EFAIL is what the researchers call the critical flaws in PGP and S/MIME. Sebastian Schinzel, the professor of computer security at the Münster University of Applied Sciences, warned, “There are currently no reliable fixes for the vulnerability. If you use PGP/GPG or S/MIME for very sensitive communication, you should disable it in your email client for now.”
The EFF confirmed the vulnerabilities before urging users to take action now.
Our advice, which mirrors that of the researchers, is to immediately disable and/or uninstall tools that automatically decrypt PGP-encrypted email. Until the flaws described in the paper are more widely understood and fixed, users should arrange for the use of alternative end-to-end secure channels, such as Signal, and temporarily stop sending and especially reading PGP-encrypted email.
The EFF released three how-to guides for temporarily disabling PGP plug-ins in Thunderbird with Enigmail, Apple Mail with GPGTools and Outlook with Gpg4win .
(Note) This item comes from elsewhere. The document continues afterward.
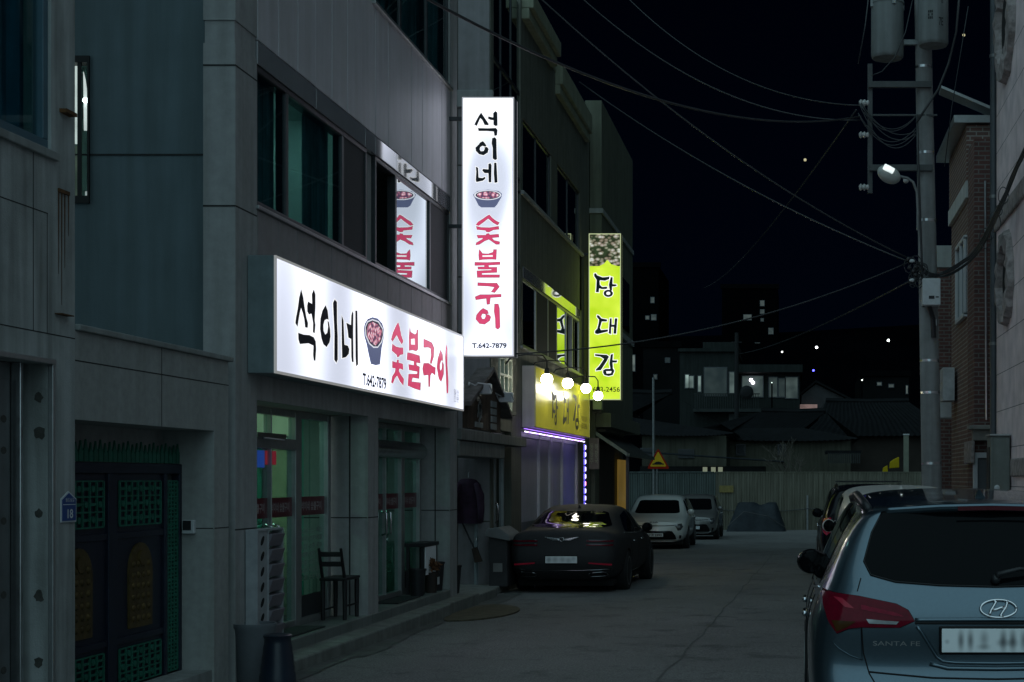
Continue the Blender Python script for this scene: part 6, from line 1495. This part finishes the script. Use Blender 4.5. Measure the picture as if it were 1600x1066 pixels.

Robert Hansen of Enigmail called it a “tempest in a teapot,” adding that he wished “the EFF had reached out to us before running with an alarmist article.”
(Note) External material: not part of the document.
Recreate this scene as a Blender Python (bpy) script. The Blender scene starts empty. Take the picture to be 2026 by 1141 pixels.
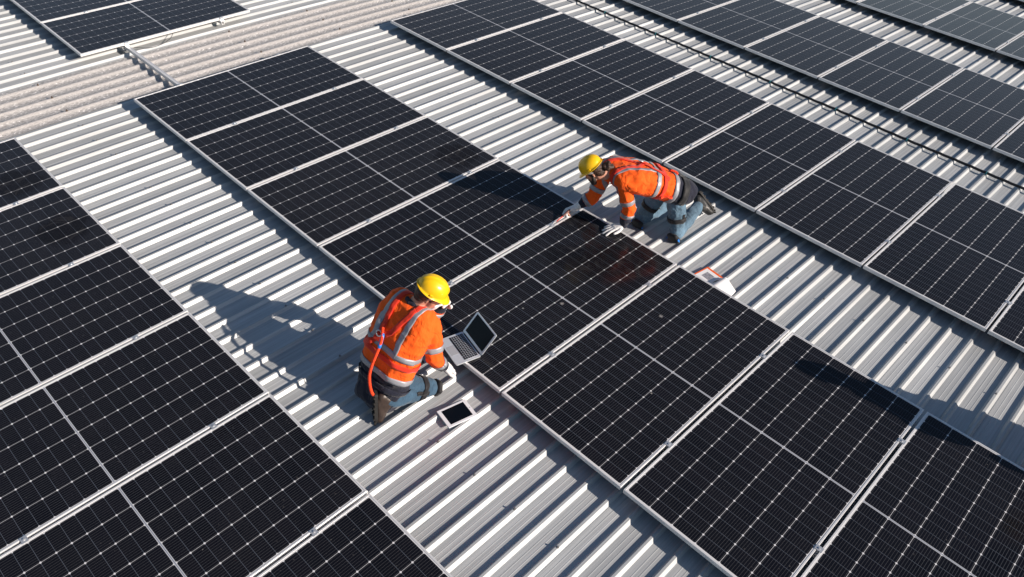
import bpy, bmesh, math, random
from math import radians, sin, cos, pi
from mathutils import Vector, Matrix, noise
from mathutils.bvhtree import BVHTree

random.seed(7)
scene = bpy.context.scene
COL = scene.collection

# ------------------------------------------------------------------ camera
CAM = Vector((8.37389, -2.96478, 4.43941))
RIGHT = Vector((0.71197063, 0.69885978, 0.06850420))
DOWN = Vector((0.49710200, -0.43270474, -0.75210120))
FWD = Vector((-0.49597119, 0.56952754, -0.65547766))
cd = bpy.data.cameras.new('camera'); cam = bpy.data.objects.new('camera', cd); COL.objects.link(cam)
up_ = -DOWN
cam.matrix_world = Matrix(((RIGHT.x, up_.x, -FWD.x, CAM.x), (RIGHT.y, up_.y, -FWD.y, CAM.y), (RIGHT.z, up_.z, -FWD.z, CAM.z), (0, 0, 0, 1)))
cd.sensor_width = 36.0; cd.lens = 36 * 1566.53 / 2026; cd.clip_start = 0.05; cd.clip_end = 6000
scene.camera = cam

# ------------------------------------------------------------------ sky, sun, exposure
SUN = Vector((2.05, 0.70, 1.0)).normalized()          # towards the sun
elev = math.asin(SUN.z)
w = bpy.data.worlds.new('World'); scene.world = w; w.use_nodes = True
nt = w.node_tree; bg = nt.nodes['Background']
sky = nt.nodes.new('ShaderNodeTexSky'); sky.sky_type = 'NISHITA'; sky.sun_disc = False
sky.sun_elevation = elev; sky.sun_rotation = math.atan2(SUN.x, SUN.y)
sky.dust_density = 0.3; sky.ozone_density = 1.4; sky.altitude = 50
nt.links.new(sky.outputs[0], bg.inputs[0]); bg.inputs[1].default_value = 0.066
sl = bpy.data.lights.new('sun', 'SUN'); so = bpy.data.objects.new('sun', sl); COL.objects.link(so)
sl.energy = 5.0; sl.angle = radians(0.5); sl.color = (1.0, 0.875, 0.765)
so.rotation_euler = (-SUN).to_track_quat('-Z', 'Y').to_euler()
so.location = (20, 8, 12)
vs = scene.view_settings; vs.view_transform = 'Standard'; vs.look = 'None'; vs.gamma = 1.0; vs.exposure = 0.42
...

The researchers had not intended to fully release the details just yet, but the Suddeutsche Zeitung newspaper broke an embargo to publish the “ scoop .”
Shortly thereafter, the researchers made the EFAIL website live as well as their research paper ( pdf) titled, Efail: Breaking S/MIME and OpenPGP Email Encryption using Exfiltration Channels.
The European researchers, who devised “working attacks for both OpenPGP and S/MIME encryption,” wrote:
In a nutshell, EFAIL abuses active content of HTML emails, for example externally loaded images or styles, to exfiltrate plaintext through requested URLs. To create these exfiltration channels, the attacker first needs access to the encrypted emails, for example, by eavesdropping on network traffic, compromising email accounts, email servers, backup systems or client computers. The emails could even have been collected years ago.
The attacker changes an encrypted email in a particular way and sends this changed encrypted email to the victim. The victim’s email client decrypts the email and loads any external content, thus exfiltrating the plaintext to the attacker.
Matthew Green, professor and all-around expert on cryptography, fired off a series of tweets about EFAIL. He called it an “extremely cool attack and kind of a masterpiece in exploiting bad crypto, combined with a whole lot of sloppiness on the part of mail client developers.”
The real news here is probably about S/MIME, which is actually used in corporate e-mail settings. Attacking and modifying encrypted email stored on servers could actually happen, so this is a big deal. 4/
Green noted the debate over it not being a PGP issue but a mail client issue before adding:
So let me just cut through some of that. If you were using GnuPG on the command line and checking your error results, it’s absolutely true that you’re fine. If you’ve been using (one of several) GUI clients with PGP encryption, you were anything but fine. 7/
As for mitigations, the researchers advised several strategies to prevent EFAIL attacks:
Short term: No decryption in email client. The best way to prevent EFAIL attacks is to only decrypt S/MIME or PGP emails in a separate application outside of your email client. Start by removing your S/MIME and PGP private keys from your email client, then decrypt incoming encrypted emails by copy&pasting the ciphertext into a separate application that does the decryption for you. That way, the email clients cannot open exfiltration channels. This is currently the safest option with the downside that the process gets more involved.
Short term: Disable HTML rendering. The EFAIL attacks abuse active content, mostly in the form of HTML images, styles, etc. Disabling the presentation of incoming HTML emails in your email client will close the most prominent way of attacking EFAIL. Note that there are other possible backchannels in email clients which are not related to HTML but these are more difficult to exploit.
Medium term: Patching. Some vendors will publish patches that either fix the EFAIL vulnerabilities or make them much harder to exploit.
Long term: Update OpenPGP and S/MIME standards. The EFAIL attacks exploit flaws and undefined behavior in the MIME, S/MIME, and OpenPGP standards. Therefore, the standards need to be updated, which will take some time.